Cuenta la leyenda que el apodo de Príncipe le vino de sus ojos claros y la gorra de marinero con que lo tocaba su madre, que en cierta ocasión le arreó un tortazo en un tranvía y una viajera, al verlo, dijo en voz alta: “El guantazo que le ha dado la chacha, no te puedes fiar de ellas”. La ‘chacha’ respondió sacándose una teta y amorrando al hijo. “Pues tiene usted un príncipe”, terció la entrometida. Como era costumbre en la época, Castellón emergió al artisteo siendo aún un principito: no tenía 15 años cuando debutó en el Calderón, en el espectáculo de Lola Flores. El Príncipe Gitano cultivó la rumba, la zambra, la bulería, la copla, y en ninguno de los géneros escatimó ese horrísono bebebebe… que es a la música lo que el abaniqueo a la lidia. Pero cómo exigirle contención al exagerado. Cuando se medía con Rafael Farina (sí, millenials, el galleo rap no lo habéis inventado vosotros), el escenario se convertía en un bar del far west con algo más de lumbre.

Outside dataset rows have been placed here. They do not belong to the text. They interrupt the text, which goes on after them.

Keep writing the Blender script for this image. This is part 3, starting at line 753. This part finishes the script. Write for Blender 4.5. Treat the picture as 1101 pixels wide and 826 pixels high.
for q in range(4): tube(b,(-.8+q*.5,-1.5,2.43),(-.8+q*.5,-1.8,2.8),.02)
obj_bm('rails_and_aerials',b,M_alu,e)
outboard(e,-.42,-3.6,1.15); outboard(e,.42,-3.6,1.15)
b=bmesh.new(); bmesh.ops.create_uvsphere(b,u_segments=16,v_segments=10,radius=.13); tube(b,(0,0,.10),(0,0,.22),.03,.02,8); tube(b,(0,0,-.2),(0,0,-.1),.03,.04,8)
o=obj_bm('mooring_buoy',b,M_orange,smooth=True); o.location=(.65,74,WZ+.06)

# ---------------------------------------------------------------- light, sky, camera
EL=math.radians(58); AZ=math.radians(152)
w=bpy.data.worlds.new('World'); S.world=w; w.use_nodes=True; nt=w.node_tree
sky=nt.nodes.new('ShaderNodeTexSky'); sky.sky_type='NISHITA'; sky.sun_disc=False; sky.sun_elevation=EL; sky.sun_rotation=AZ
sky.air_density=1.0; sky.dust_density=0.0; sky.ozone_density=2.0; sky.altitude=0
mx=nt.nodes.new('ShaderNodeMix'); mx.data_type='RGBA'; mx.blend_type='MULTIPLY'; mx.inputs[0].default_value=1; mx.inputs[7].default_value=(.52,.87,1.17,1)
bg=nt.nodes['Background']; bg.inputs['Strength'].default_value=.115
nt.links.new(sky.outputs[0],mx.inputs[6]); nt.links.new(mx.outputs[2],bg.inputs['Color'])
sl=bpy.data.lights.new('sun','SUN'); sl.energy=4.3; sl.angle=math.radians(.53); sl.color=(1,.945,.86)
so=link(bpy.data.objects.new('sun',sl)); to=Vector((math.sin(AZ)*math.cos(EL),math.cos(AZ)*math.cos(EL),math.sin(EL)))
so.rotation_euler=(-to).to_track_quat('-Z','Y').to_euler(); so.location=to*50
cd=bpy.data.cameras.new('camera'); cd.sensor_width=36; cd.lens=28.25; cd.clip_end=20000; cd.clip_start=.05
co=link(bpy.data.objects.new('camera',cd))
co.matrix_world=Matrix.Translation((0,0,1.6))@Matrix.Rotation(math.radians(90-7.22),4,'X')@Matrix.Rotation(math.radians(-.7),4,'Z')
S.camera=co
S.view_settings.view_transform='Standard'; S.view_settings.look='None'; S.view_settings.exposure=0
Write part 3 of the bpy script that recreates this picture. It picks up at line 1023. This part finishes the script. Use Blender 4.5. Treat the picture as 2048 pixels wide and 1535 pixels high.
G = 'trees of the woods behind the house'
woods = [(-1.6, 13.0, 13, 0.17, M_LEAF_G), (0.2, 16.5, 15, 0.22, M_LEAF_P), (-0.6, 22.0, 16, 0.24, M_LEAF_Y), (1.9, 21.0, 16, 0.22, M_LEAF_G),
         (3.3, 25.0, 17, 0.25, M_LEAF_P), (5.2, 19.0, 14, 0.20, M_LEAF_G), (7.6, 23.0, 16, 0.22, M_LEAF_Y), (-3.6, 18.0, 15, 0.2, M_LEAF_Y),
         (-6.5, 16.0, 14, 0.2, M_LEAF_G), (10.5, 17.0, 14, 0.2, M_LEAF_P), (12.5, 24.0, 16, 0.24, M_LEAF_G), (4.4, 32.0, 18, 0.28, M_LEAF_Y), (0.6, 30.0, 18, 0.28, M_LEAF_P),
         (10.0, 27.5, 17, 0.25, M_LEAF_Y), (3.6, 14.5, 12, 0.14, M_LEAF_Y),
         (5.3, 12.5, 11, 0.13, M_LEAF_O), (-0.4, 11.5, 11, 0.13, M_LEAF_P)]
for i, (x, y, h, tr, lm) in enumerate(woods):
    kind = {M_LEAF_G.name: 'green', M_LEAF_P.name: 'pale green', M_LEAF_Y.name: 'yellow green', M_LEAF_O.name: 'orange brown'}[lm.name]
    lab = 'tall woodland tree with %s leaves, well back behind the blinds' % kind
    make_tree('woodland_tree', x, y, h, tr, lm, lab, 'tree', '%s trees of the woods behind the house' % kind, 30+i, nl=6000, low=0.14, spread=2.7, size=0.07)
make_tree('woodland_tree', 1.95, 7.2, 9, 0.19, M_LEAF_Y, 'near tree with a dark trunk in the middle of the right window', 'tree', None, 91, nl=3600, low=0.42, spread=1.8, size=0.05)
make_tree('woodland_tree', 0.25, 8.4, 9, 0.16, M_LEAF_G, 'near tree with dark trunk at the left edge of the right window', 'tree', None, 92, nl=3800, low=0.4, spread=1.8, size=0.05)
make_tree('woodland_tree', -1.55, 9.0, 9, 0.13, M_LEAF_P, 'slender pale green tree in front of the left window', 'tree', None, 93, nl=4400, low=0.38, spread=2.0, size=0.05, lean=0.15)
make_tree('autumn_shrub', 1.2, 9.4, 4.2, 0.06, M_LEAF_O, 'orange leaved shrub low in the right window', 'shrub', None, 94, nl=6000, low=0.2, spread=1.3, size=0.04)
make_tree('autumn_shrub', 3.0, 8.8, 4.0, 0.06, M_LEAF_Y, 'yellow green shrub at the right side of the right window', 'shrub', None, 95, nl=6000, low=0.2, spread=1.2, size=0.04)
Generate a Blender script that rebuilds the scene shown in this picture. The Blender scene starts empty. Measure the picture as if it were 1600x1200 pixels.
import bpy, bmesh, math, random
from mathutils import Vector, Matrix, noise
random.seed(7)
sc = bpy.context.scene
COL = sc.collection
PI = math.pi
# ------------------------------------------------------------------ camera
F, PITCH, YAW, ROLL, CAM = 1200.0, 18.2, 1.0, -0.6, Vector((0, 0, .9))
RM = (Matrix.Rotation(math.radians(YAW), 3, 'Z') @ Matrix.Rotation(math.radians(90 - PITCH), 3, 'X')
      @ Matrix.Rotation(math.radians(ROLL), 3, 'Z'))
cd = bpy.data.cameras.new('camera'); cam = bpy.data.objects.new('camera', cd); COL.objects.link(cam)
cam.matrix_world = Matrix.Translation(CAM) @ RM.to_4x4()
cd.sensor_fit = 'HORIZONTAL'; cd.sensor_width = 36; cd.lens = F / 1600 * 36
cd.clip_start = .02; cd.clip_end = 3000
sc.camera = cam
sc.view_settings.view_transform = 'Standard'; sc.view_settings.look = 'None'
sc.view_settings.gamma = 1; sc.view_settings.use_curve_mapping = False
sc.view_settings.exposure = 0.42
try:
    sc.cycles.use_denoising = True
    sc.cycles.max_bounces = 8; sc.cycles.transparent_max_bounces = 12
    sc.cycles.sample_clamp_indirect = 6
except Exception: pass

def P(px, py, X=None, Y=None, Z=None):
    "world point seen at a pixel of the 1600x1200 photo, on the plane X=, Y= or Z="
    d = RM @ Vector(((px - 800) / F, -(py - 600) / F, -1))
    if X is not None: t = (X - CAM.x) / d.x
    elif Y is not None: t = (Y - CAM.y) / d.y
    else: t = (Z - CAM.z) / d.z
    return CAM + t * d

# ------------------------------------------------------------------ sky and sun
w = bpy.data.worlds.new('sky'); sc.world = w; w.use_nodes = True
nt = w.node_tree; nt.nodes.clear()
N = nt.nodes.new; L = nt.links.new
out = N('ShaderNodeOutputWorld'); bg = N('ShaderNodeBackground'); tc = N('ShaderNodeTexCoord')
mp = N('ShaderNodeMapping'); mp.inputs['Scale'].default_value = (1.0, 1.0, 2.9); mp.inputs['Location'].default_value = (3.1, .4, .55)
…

El pasado verano entrevisté a Lolita para un reportaje sobre el Pescadilla y mencioné al Príncipe Gitano a propósito de Dos extraños son. “No te equivoques, mi padre era mi padre; el Príncipe Gitano era otra cosa”. Dos raros que, a su manera, desafiaron el canon como lo hicieron Bambino, María Jiménez o Camarón… O como su hermana, la Terremoto, cuyo hit Achilipú se recuerda por Las Grecas. Al Príncipe le ocurrió lo mismo: el Porompompero fue antes suyo que de Escobar, y el Obí-obá fue popularizado por los Gipsy Kings, que sí se atrevieron a publicitarse como reyes sin que importara de qué.
Fue Elvis quien parodió In The Ghetto.